In order to display the sent notification to the user on the user's side, we need to add the following 'JavaScript Notification Reception and Display to the User' code block to the firebase-messaging-sw.js file. This code represents a background service running in a web browser.The messaging.onBackgroundMessage function listens for incoming notification messages while the browser is in the background and processes the data within the payloadpayload. Among these data are the notification title (notificationTitle) and the click action (click_action). self.registration.showNotification function displays a notification in the browser. The title of the displayed notification is set as notificationTitle , and the click action is defined as click_action . self.addEventListener('notificationclick', function(event) { ... }); part defines the actions to be taken when a user clicks on a notification. The clicked notification is closed, and if the previously clicked URL (lastClickedURL) is different from the currently clicked URL, a new window is opened and directed to the payload.data.click_action URL. Additionally, the clicked URL is assigned to the lastClickedURL variable as the last clicked URL. This code listens to FCM notifications received through a background service, displays notifications, and redirects the user to a specific URL when clicked.

let lastClickedURL = '';


messaging.onBackgroundMessage(function(payload) {
    console.log('Received background message ', payload);


const notificationTitle = payload.data.title;


const notificationOptions = {
        click_action: payload.data.click_action,
        notificationTitle: notificationTitle,
    };


    self.registration.showNotification(notificationTitle, notificationOptions);
    console.log('test2', payload.data.click_action);


    self.addEventListener('notificationclick', function(event) {
        const clickedNotification = event.notification;
        clickedNotification.close();


        if (payload.data.click_action !== lastClickedURL) {
            event.waitUntil(
                clients.openWindow(payload.data.click_action)
            );
            lastClickedURL = payload.data.click_action;
        }
    });
});

Demo

Conclusion

In this article, I explained the process of transitioning a web application developed using Flask between Firebase and AWS. I provided a detailed explanation of how an AWS flow was adapted using Firebase services.
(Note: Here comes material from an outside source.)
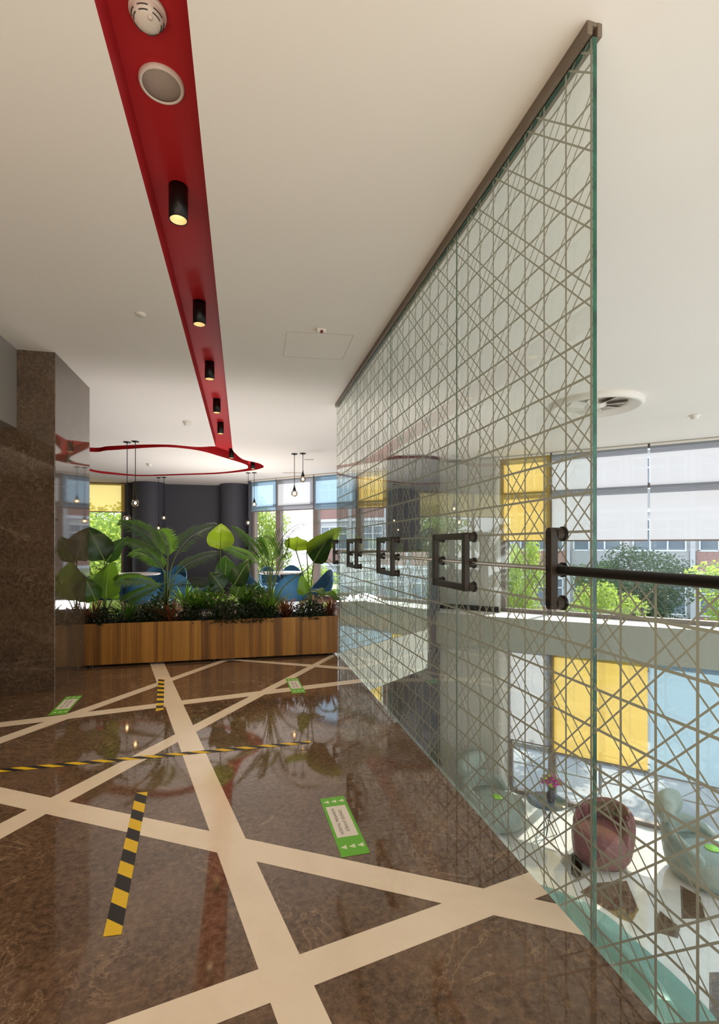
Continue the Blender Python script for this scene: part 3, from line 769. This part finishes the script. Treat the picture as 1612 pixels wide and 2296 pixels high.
def frond(base, ctrl, tip, width, n=30, droop=.35, taper=1.0):
    base, ctrl, tip = V(base), V(ctrl), V(tip); mb = MB(); rach = []
    for i in range(17):
        s = i / 16; rach.append(base * (1 - s) ** 2 + ctrl * (2 * s * (1 - s)) + tip * s * s)
    for i in range(n):
        s = .16 + .84 * i / (n - 1)
        p = base * (1 - s) ** 2 + ctrl * (2 * s * (1 - s)) + tip * s * s
        d = ((ctrl - base) * (1 - s) + (tip - ctrl) * s).normalized()
        side = d.cross(V((0, -.45, 1))).normalized(); up = side.cross(d).normalized()
        ll = width * (math.sin(PI * min(1, .12 + .86 * s)) ** .6) * random.uniform(1.05, 1.3)
        for sg in (-1, 1):
            dr = (d * .85 + side * sg * .75 + up * .25).normalized()
            e = p + dr * ll + V((0, 0, -droop * ll)); m = p + dr * ll * .55 + V((0, 0, -droop * ll * .22))
            wv = d.cross(dr).cross(dr).normalized() * (.0056 + .002 * (1 - s))
            tw = up * .003 * sg
            mb.add([p, m + wv + tw, e, m - wv - tw], [(0, 1, 2, 3)])
    return mb, rach
def palm(lab, root, fronds, group, name='palm_plant'):
    r = V(root); t = thing(name, lab, 'plant', r, 0, group)
    for (b, c, e, w, m) in fronds:
        B, C_, E_ = V(b) - r, V(c) - r, V(e) - r
        fm, rach = frond(B, C_, E_, w)
        f = obj('frond', fm, m, t)
        obj('stalk', MB().tube(catmull([V((0, 0, 0)), V((B.x * .3, B.y * .3, B.z * .6)), B], 4)[:-1] + rach, [.007] * 8 + [.006 - .0045 * i / 16 for i in range(17)], 5), 'stem_green', f)
    return t
palm('feathery palm left of mid planter with fronds arching both ways', (LP(372, 1390, Yp).x, Yp, SZ), [
    (LP(374, 1268, Yp), LP(350, 1190, Yp - .05), LP(272, 1172, Yp - .1), .26, 'palm_green'),
    (LP(385, 1268, Yp), LP(410, 1195, Yp), LP(482, 1178, Yp), .25, 'palm_green'),
    (LP(368, 1285, Yp), LP(345, 1228, Yp - .1), LP(285, 1214, Yp - .2), .22, 'palm_green'),
    (LP(372, 1292, Yp), LP(352, 1240, Yp + .1), LP(300, 1236, Yp + .15), .20, 'palm_green'),
    (LP(372, 1325, Yp), LP(325, 1290, Yp - .15), LP(262, 1302, Yp - .2), .22, 'palm_light'),
    (LP(385, 1300, Yp), LP(415, 1252, Yp), LP(492, 1240, Yp - .05), .20, 'palm_green'),
    (LP(380, 1318, Yp), LP(420, 1295, Yp - .1), LP(478, 1308, Yp - .15), .18, 'palm_green'),
    (LP(376, 1262, Yp), LP(378, 1215, Yp + .05), LP(360, 1190, Yp + .1), .2, 'palm_light'),
    (LP(392, 1300, Yp), LP(300, 1330, Yp - .1), LP(285, 1345, Yp - .2), .16, 'palm_light')], 'feathery palms in the planter')
palm('feathery palm right of mid planter with one frond arching over to the right', (LP(605, 1385, Yp).x, Yp, SZ), [
    (LP(608, 1272, Yp), LP(630, 1160, Yp - .06), LP(712, 1172, Yp - .12), .24, 'palm_green'),
    (LP(598, 1268, Yp), LP(570, 1222, Yp), LP(522, 1182, Yp - .05), .17, 'palm_green'),
    (LP(590, 1276, Yp), LP(560, 1240, Yp + .1), LP(505, 1228, Yp + .12), .18, 'palm_green'),
    (LP(612, 1275, Yp), LP(612, 1225, Yp + .05), LP(590, 1205, Yp + .15), .20, 'palm_green'),
    (LP(620, 1295, Yp), LP(640, 1232, Yp + .05), LP(692, 1240, Yp + .1), .17, 'palm_green'),
    (LP(604, 1270, Yp), LP(590, 1230, Yp - .1), LP(578, 1212, Yp - .2), .18, 'palm_light'),
    (LP(625, 1268, Yp), LP(640, 1225, Yp - .05), LP(648, 1205, Yp - .1), .16, 'palm_green'),
    (LP(690, 1275, Yp), LP(720, 1235, Yp), LP(758, 1282, Yp - .06), .15, 'palm_green')], 'feathery palms in the planter')

def spiky(name, lab, root, n, L, w, m, group, spread=1.0, droop=.25, up=.75):
    r = V(root); t = thing(name, lab, 'plant', r, 0, group); mb = MB()
    for k in range(n):
        a = random.uniform(0, 2 * PI); e = random.uniform(.25, 1) * spread
        d = V((math.cos(a) * e, math.sin(a) * e, up * random.uniform(.7, 1.2))).normalized(); l = L * random.uniform(.65, 1.05)
        s = d.cross(V((0, 0, 1))).normalized() * w * .5; b = V((math.cos(a), math.sin(a), 0)) * .012 + V((0, 0, random.uniform(0, L * .35)))
        pts = [b, b + d * l * .4 + V((0, 0, -.02 * droop)), b + d * l * .75 + V((0, 0, -.10 * droop * l / .3)), b + d * l + V((0, 0, -.26 * droop * l / .3))]
        ws = [.5, 1, .7, .04]
        mb.grid([[p - s * q, p + V((0, 0, -.15 * w)), p + s * q] for p, q in zip(pts, ws)])
    obj('foliage', mb, m, t); obj('stem', MB().tube([(0, 0, -.01), (0, 0, L * .4)], .012, 6), 'bark', t)
    return t
def shrub(name, lab, root, n, R, H, lw, m, group):
    r = V(root); t = thing(name, lab, 'plant', r, 0, group); mb = MB(); st = MB()
    for k in range(n):
        a = random.uniform(0, 2 * PI); q = R * math.sqrt(random.random()); z = H * random.uniform(.1, 1) * (1 - .45 * (q / R) ** 2)
        c = V((q * math.cos(a), min(.17, max(-.17, q * math.sin(a))), z)); d = V((random.uniform(-1, 1), random.uniform(-1, 1), random.uniform(-.3, .9))).normalized()
        s = d.cross(V((random.uniform(-1, 1), random.uniform(-1, 1), 1))).normalized() * lw * .35
        mb.add([c, c + d * lw * .5 + s, c + d * lw, c + d * lw * .5 - s], [(0, 1, 2, 3)])
    for k in range(9):
        a = random.uniform(0, 2 * PI); st.tube([(0, 0, -.01), (R * .3 * math.cos(a), R * .15 * math.sin(a), H * .4), (R * .7 * math.cos(a), R * .25 * math.sin(a), H * .75)], .004, 4)
    obj('foliage', mb, m, t); obj('stems', st, 'bark', t); return t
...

During the transition to Firebase, I first added Firebase Cloud Messaging integration to the Flask application. A user structure was created on the user side to send notifications, and the FCM token was obtained and passed to the Flask application. Then, the process of sending queries to the Replicate API's using Google Cloud Functions instead of AWS Lambda functions was performed on Firebase. The incoming responses were saved to Google Cloud Storage, and this process was managed using Firebase Cloud Functions. Finally, a notification was sent to the user using Firebase Cloud Messaging with the image URL and FCM token. These steps were explained in detail, and example code snippets were provided to guide through the transition process step by step.